With snap-on longitudinal and transverse dividers, various compartments can be formed very quickly and flexibly. For optimal surface and scratch protection, costly coatings or Teflon linings are not necessary. Furthermore, TechTray can be easily adapted to customer-specific dimensions. Different types of plastics with various properties are available, enabling, for example, inserts in the electronics sector. Additionally, partial recesses can be realized to accommodate various geometries, which is a significant advantage compared to other systems.

However, plastic workpiece carriers do not only offer advantages: Compared to stainless steel, they are less resistant to extreme temperatures and solvents. Improper use also carries the risk of plastic abrasion, which can lead to re-contamination of the parts.

TechVarioSpin: Resistant to heat and chemicals

With the TechVarioSpin system, Kögel also offers stainless steel sheet goods carriers with stamped or laser-cut contours. The temperature resistance of the sheets exceeds 200 degrees Celsius, and the pins can withstand around 100 degrees Celsius in continuous operation. There are no restrictions regarding dimensions. The weight of the goods carrier is approximately 1.1 kilograms with dimensions of 425 x 276 millimeters. TechVarioSpin allows very high flexibility in terms of goods carrier size and hole pattern. Very tight tolerance ranges are possible – particularly advantageous in automation, such as robot loading.
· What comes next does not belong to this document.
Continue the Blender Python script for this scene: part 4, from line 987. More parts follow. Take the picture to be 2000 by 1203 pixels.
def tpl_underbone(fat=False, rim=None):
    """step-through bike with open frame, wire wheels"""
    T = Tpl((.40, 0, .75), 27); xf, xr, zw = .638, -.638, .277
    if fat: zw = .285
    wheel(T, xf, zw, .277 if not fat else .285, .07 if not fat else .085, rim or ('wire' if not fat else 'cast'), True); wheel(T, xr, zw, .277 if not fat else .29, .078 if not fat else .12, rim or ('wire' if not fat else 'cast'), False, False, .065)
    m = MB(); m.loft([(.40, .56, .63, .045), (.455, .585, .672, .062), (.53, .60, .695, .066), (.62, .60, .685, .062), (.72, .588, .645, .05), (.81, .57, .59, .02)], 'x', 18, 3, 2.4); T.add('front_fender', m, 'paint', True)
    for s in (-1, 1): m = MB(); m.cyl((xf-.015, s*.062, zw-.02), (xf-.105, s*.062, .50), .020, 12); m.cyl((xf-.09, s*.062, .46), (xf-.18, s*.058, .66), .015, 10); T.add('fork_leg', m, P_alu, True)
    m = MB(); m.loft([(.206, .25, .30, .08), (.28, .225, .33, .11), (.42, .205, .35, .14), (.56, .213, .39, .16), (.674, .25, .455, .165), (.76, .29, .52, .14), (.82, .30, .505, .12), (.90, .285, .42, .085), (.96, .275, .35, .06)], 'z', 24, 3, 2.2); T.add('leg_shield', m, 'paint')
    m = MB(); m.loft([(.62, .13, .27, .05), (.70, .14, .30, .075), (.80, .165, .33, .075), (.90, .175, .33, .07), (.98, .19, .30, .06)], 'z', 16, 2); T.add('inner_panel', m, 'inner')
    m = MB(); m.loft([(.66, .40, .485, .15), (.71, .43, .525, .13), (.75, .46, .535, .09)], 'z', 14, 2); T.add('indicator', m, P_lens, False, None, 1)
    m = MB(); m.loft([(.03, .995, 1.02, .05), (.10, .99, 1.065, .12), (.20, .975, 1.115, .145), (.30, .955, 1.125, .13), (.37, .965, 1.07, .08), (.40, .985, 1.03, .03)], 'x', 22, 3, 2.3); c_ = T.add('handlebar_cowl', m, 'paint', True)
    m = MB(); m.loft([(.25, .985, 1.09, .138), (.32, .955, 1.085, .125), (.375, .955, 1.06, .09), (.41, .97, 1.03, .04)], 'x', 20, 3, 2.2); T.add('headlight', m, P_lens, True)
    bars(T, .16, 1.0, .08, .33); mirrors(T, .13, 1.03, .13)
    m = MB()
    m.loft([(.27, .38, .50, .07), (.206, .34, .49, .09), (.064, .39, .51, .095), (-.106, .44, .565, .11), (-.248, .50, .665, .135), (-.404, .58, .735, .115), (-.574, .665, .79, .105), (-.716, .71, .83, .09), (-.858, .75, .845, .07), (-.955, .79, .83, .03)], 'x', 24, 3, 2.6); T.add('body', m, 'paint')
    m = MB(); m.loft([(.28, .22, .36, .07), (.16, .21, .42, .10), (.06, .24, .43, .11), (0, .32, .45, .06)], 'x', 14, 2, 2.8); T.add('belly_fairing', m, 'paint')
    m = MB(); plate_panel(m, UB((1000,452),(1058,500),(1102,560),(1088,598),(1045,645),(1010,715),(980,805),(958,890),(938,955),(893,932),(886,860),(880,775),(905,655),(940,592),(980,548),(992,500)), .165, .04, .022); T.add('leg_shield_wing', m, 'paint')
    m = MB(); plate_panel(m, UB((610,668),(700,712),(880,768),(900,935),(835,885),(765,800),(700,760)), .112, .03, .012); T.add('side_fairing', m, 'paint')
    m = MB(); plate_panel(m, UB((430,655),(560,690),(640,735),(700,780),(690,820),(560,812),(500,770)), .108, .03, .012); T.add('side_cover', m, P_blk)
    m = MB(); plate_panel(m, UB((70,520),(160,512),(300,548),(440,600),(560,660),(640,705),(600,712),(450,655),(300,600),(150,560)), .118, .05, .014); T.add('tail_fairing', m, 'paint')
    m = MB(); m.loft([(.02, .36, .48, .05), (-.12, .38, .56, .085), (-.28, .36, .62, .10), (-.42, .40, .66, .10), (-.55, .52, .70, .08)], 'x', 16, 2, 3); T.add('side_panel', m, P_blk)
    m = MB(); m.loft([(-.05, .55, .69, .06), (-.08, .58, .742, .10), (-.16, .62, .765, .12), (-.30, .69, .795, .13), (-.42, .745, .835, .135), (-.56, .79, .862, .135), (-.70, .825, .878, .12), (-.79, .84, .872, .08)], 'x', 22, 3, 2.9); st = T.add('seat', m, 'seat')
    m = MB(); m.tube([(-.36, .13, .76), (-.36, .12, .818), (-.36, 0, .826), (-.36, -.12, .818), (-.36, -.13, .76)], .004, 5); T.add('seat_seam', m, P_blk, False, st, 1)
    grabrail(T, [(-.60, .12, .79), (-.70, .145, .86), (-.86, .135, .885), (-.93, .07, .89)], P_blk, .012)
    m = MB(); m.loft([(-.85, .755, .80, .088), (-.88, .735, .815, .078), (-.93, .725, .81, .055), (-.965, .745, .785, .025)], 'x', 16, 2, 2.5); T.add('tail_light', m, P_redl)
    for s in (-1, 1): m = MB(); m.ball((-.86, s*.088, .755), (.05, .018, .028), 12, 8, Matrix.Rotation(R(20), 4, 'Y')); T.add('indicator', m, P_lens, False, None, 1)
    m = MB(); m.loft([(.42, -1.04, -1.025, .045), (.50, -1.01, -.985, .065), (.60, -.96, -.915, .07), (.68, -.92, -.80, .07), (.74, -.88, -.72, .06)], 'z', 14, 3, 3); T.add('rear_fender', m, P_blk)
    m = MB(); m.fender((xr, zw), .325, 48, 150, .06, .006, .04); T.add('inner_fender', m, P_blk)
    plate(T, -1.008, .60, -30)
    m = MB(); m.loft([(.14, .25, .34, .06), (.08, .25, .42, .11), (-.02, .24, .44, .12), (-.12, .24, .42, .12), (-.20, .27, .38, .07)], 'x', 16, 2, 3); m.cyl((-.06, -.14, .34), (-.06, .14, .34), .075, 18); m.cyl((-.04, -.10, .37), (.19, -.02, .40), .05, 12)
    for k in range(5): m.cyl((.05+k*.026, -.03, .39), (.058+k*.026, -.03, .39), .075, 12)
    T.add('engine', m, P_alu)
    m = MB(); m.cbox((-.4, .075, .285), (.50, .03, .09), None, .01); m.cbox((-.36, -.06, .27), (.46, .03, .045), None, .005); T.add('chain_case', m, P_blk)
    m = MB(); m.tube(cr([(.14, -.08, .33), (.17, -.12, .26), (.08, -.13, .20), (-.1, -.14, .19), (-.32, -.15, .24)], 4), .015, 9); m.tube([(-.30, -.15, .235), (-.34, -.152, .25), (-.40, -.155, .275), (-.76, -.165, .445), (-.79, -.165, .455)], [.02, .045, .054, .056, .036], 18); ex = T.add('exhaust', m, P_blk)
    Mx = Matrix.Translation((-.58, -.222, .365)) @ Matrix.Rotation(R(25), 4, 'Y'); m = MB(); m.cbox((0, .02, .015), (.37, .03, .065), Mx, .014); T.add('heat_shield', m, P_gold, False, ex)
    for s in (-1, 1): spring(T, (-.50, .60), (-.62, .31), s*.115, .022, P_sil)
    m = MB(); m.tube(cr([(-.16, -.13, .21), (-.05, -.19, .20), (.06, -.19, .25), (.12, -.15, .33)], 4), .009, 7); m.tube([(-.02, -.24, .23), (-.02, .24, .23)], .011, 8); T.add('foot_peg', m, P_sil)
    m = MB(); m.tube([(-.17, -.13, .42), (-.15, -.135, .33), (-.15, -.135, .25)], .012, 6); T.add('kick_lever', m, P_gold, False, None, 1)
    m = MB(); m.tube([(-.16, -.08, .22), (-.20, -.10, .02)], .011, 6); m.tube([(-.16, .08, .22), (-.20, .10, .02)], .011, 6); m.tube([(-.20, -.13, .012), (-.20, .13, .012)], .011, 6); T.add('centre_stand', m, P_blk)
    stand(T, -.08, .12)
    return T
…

The hole spacing for plastic pins can be infinitely adjusted to the component geometry and required loading density. Additionally, there is almost no material abrasion of the goods carrier, as stainless steel is highly resistant to high temperatures and all cleaning media. Users benefit from the lotus effect of the electrolytically polished surfaces. The use of plastic pins allows for sorted disposal.

However, this system generally has a larger proportion of enclosed goods carrier surfaces compared to wire carriers or the TechTray system. Compartment formation using longitudinal and transverse dividers is not possible. The flat sheet surface can also lead to a pooling effect, which may result in residual moisture accumulation. To prevent scratches or impact marks, additional surface protection such as coatings, Teflon sleeves, edge protectors, rotary or plug-in pins are necessary. Coated solutions also complicate disposal and may lead to undercutting or detachment of coating particles.

The Kögel basic workpiece carrier: Optimal cleaning effect

The Kögel basic workpiece carrier is made of stainless steel wire. It has the same temperature resistance as the TechVarioSpin. Standard maximum dimensions are 634 x 437 millimeters (special sizes available upon request). The weight of the goods carrier is about 1.1 kilograms with dimensions of 426 x 274 millimeters. This system experiences almost no material abrasion. The round wire surface allows for optimal drainage and easy runoff of cleaning media. The material is resistant to high temperatures and cleaning agents. Forming compartments with snap-on plastic longitudinal and transverse dividers is easily possible. The electrolytically polished surfaces achieve a lotus effect, and the use of plastic pins allows for sorted disposal.

To prevent scratches or impact marks, an additional surface protection such as coatings, Teflon sleeves, edge protectors, rotary or plug-in pins is necessary for the Kögel basic workpiece carrier. Coated solutions lead to more difficult disposal and may cause undercutting or detachment of coating particles.

For the final selection of the suitable goods carrier, early involvement of the intended goods carrier manufacturer is recommended. Only in this way can all three systems be tested, and independent, cross-variant consulting and free testing along the entire manufacturing and logistics process chain can be carried out. Only through intensive testing, competent consulting, and close coordination between logistics, possibly automation technology, cleaning equipment manufacturers, chemical suppliers, and goods carrier producers can costly and error-prone implementation processes be avoided, the required purity results achieved, and the entire process chain optimized.